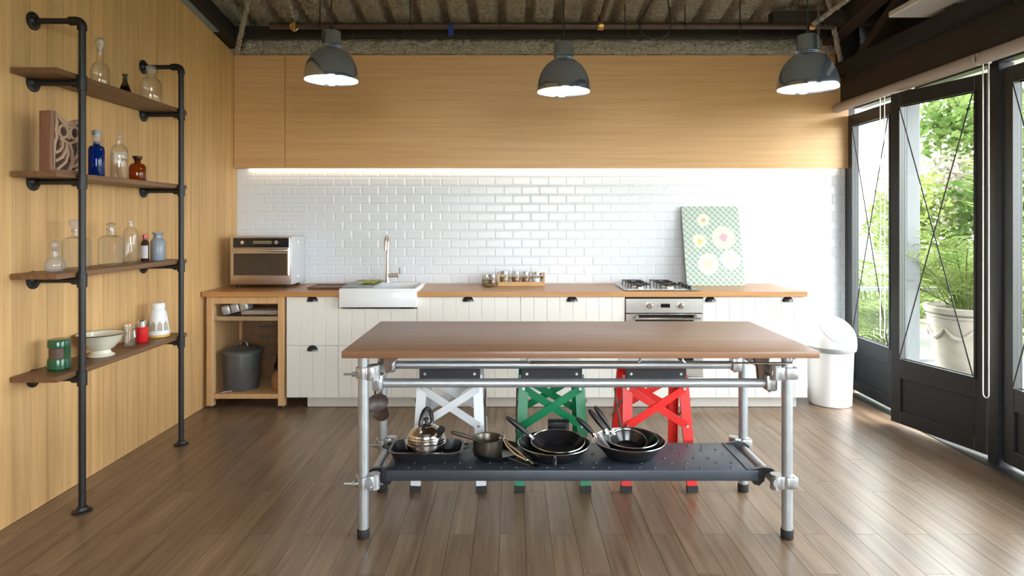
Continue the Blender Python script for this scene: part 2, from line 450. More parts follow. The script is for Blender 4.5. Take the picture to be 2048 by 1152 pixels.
# ------------------------------------------------------------------ left wall of vertical boards
wl = struct('wall_left', MB().box(XL - .12, XL - .02, YF, YB + .1, 0, 2.86), 'plaster_dark', 'left wall clad in vertical honey coloured wooden boards')
BW = 0.1122; y = 3.133 - BW * 6; offb = MB()
yy = y
while yy < YB - .01:
    a, b = yy + .0012, min(yy + BW - .0012, YB - .001)
    z0, z1 = wtop(a), wtop(b)
    q = [(XL - .02, a, 0.002), (XL, a, 0.002), (XL, a, z0), (XL - .02, a, z0)]
    mb = MB().add([(XL - .02, a, .002), (XL, a, .002), (XL, b, .002), (XL - .02, b, .002), (XL - .02, a, z0), (XL, a, z0), (XL, b, z1), (XL - .02, b, z1)],
                  [(3, 2, 1, 0), (4, 5, 6, 7), (0, 1, 5, 4), (1, 2, 6, 5), (2, 3, 7, 6), (3, 0, 4, 7)])
    part('board', mb, 'wall_wood', wl); yy += BW
yy = y - BW
while yy > YF:
    a, b = yy + .0012, yy + BW - .0012
    offb.box(XL - .02, XL, a, b, .002, wtop(b)); yy -= BW
part('board_field', offb, 'wall_wood', wl, stuff=True)
wf = struct('wall_front', MB().box(XL - .1, 3.0, YF - .12, YF, 0, .9), 'plaster_rear', 'plain wall of the room behind the viewer')
part('wall_upper', MB().box(XL - .1, 3.0, YF - .12, YF, FZ, 4.5), 'plaster_rear', wf)
part('wall_side', MB().box(XL - .1, FW0, YF - .12, YF, .9, FZ), 'plaster_rear', wf)
part('wall_side', MB().box(FW1, 3.0, YF - .12, YF, .9, FZ), 'plaster_rear', wf)
wn = struct_empty('fill_window_1', 'unseen black framed window added behind the viewer as fill light', ((FW0 + FW1) / 2, YF - .06, .9))  # made-up unseen window, added so daylight reaches the upper wood panels
for i in range(2):
    a, b = FW0 + (FW1 - FW0) * i / 2, FW0 + (FW1 - FW0) * (i + 1) / 2
    part('mullion', MB().box(a, a + .05, YF - .09, YF - .03, .95, FZ - .05), 'door_black', wn)
    part('pane', MB().box(a + .05, b, YF - .063, YF - .057, .95, FZ - .05), 'window_glass', wn)
part('sill', MB().box(FW0, FW1, YF - .1, YF + .02, .9, .95), 'door_black', wn)
part('head', MB().box(FW0, FW1, YF - .1, YF - .02, FZ - .05, FZ), 'door_black', wn)
# upper left closure above the boards and the strip coloured as lit steel
mbc = MB().add([(XL - .12, YF, 2.86), (XL - .02, YF, 2.86), (XL - .02, YB + .1, 2.86), (XL - .12, YB + .1, 2.86),
                (XL - .12, YF, roof(YF) + .1), (XL - .02, YF, roof(YF) + .1), (XL - .02, YB + .1, roof(YB) + .1), (XL - .12, YB + .1, roof(YB) + .1)],
               [(3, 2, 1, 0), (4, 5, 6, 7), (0, 1, 5, 4), (1, 2, 6, 5), (2, 3, 7, 6), (3, 0, 4, 7)])
part('upper_infill', mbc, 'plaster_dark', wl)

# ------------------------------------------------------------------ back wall with bevelled tiles
wb = struct('wall_back', MB().box(XL - .1, 2.925, YB, YB + .12, 0, 3.2), 'grout', 'back wall with white bevelled brick tiles above the counter')
TW, TH, TD, TBV = 0.1535, 0.0765, 0.0042, 0.012
def tile_mb(w, h):
    a, b = w / 2 - .001, h / 2 - .001; c, d = max(a - TBV, .002), b - TBV
    return MB().add([(-a, 0, -b), (a, 0, -b), (a, 0, b), (-a, 0, b), (-a, -.002, -b), (a, -.002, -b), (a, -.002, b), (-a, -.002, b), (-c, -TD, -d), (c, -TD, -d), (c, -TD, d), (-c, -TD, d)],
                    [(0, 1, 5, 4), (1, 2, 6, 5), (2, 3, 7, 6), (3, 0, 4, 7), (4, 5, 9, 8), (5, 6, 10, 9), (6, 7, 11, 10), (7, 4, 8, 11), (8, 9, 10, 11)])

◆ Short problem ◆
Spot every line that holds "part" and copy it.

◆ Task result ◆
Continue the Blender Python script for this scene: part 2, from line 450. More parts follow. The script is for Blender 4.5. Take the picture to be 2048 by 1152 pixels.
    part('board', mb, 'wall_wood', wl); yy += BW
part('board_field', offb, 'wall_wood', wl, stuff=True)
part('wall_upper', MB().box(XL - .1, 3.0, YF - .12, YF, FZ, 4.5), 'plaster_rear', wf)
part('wall_side', MB().box(XL - .1, FW0, YF - .12, YF, .9, FZ), 'plaster_rear', wf)
part('wall_side', MB().box(FW1, 3.0, YF - .12, YF, .9, FZ), 'plaster_rear', wf)
    part('mullion', MB().box(a, a + .05, YF - .09, YF - .03, .95, FZ - .05), 'door_black', wn)
    part('pane', MB().box(a + .05, b, YF - .063, YF - .057, .95, FZ - .05), 'window_glass', wn)
part('sill', MB().box(FW0, FW1, YF - .1, YF + .02, .9, .95), 'door_black', wn)
part('head', MB().box(FW0, FW1, YF - .1, YF - .02, FZ - .05, FZ), 'door_black', wn)
part('upper_infill', mbc, 'plaster_dark', wl)